■ WRITTEN EXERCISE ■
In the data below, find the line containing "(.72, .76, .785), .65, noise=.03, nscale=.8)"; reproduce that line and all subsequent lines exactly, and nothing else.

■ MATERIAL PROVIDED ■
+ + + +
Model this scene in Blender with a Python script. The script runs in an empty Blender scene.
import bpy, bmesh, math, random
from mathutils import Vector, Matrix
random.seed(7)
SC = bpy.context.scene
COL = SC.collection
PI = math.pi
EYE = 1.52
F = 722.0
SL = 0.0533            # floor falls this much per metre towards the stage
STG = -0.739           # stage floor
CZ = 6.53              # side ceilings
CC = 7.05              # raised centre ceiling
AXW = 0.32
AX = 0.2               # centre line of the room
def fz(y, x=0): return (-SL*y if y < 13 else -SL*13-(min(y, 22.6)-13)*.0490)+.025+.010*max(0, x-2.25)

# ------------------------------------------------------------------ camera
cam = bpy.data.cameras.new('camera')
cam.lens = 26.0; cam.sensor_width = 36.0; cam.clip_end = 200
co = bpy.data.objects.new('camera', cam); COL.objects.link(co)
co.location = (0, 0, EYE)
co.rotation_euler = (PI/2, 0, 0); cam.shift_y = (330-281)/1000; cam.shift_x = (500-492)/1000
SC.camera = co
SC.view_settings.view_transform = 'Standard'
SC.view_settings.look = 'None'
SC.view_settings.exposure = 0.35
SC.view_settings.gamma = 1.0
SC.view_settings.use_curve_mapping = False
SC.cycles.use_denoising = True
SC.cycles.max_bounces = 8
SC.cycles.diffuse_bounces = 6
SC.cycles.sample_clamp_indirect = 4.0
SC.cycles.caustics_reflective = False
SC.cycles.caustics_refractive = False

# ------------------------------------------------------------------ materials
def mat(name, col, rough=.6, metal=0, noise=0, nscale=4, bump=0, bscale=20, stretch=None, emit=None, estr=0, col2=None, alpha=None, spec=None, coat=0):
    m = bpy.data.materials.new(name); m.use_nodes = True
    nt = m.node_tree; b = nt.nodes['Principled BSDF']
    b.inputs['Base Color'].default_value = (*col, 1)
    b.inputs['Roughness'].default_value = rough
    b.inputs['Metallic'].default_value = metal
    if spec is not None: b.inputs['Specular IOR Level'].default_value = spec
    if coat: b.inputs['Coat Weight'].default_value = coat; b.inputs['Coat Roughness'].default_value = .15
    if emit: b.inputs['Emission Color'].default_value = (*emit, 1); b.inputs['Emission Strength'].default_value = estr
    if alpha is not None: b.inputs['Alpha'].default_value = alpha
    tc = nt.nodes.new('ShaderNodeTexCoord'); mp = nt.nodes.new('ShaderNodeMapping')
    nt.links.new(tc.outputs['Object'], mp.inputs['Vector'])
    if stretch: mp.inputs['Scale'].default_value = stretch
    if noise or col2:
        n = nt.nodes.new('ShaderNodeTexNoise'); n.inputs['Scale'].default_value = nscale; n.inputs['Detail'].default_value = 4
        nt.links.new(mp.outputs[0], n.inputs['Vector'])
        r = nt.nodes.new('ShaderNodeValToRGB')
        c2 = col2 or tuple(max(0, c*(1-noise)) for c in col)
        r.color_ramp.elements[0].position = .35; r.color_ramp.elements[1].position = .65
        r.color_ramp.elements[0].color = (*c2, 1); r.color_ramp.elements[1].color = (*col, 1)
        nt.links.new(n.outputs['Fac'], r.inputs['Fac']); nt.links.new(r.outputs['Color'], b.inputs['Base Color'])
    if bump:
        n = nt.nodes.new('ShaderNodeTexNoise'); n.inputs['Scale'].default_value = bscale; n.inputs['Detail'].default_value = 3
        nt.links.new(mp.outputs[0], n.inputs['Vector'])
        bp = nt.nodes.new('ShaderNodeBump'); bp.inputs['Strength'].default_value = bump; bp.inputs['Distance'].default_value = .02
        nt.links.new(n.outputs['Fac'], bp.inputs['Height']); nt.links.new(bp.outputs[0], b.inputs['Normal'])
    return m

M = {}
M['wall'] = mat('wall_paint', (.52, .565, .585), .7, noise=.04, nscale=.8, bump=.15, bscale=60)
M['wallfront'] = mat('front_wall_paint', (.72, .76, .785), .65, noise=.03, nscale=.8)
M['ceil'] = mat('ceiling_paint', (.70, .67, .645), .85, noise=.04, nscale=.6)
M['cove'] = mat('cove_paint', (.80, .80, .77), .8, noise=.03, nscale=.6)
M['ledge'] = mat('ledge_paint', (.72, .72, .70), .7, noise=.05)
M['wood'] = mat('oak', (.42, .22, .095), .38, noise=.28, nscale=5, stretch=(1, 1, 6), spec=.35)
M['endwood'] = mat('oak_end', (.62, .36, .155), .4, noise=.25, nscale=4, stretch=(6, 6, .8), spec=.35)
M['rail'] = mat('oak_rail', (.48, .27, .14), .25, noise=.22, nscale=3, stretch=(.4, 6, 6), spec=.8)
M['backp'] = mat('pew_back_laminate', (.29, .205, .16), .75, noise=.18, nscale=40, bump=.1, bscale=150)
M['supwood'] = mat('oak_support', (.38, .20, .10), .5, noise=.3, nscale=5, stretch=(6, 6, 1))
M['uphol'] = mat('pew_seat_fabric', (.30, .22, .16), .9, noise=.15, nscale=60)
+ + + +
■ COMPLETED EXERCISE ■
M['wallfront'] = mat('front_wall_paint', (.72, .76, .785), .65, noise=.03, nscale=.8)
M['ceil'] = mat('ceiling_paint', (.70, .67, .645), .85, noise=.04, nscale=.6)
M['cove'] = mat('cove_paint', (.80, .80, .77), .8, noise=.03, nscale=.6)
M['ledge'] = mat('ledge_paint', (.72, .72, .70), .7, noise=.05)
M['wood'] = mat('oak', (.42, .22, .095), .38, noise=.28, nscale=5, stretch=(1, 1, 6), spec=.35)
M['endwood'] = mat('oak_end', (.62, .36, .155), .4, noise=.25, nscale=4, stretch=(6, 6, .8), spec=.35)
M['rail'] = mat('oak_rail', (.48, .27, .14), .25, noise=.22, nscale=3, stretch=(.4, 6, 6), spec=.8)
M['backp'] = mat('pew_back_laminate', (.29, .205, .16), .75, noise=.18, nscale=40, bump=.1, bscale=150)
M['supwood'] = mat('oak_support', (.38, .20, .10), .5, noise=.3, nscale=5, stretch=(6, 6, 1))
M['uphol'] = mat('pew_seat_fabric', (.30, .22, .16), .9, noise=.15, nscale=60)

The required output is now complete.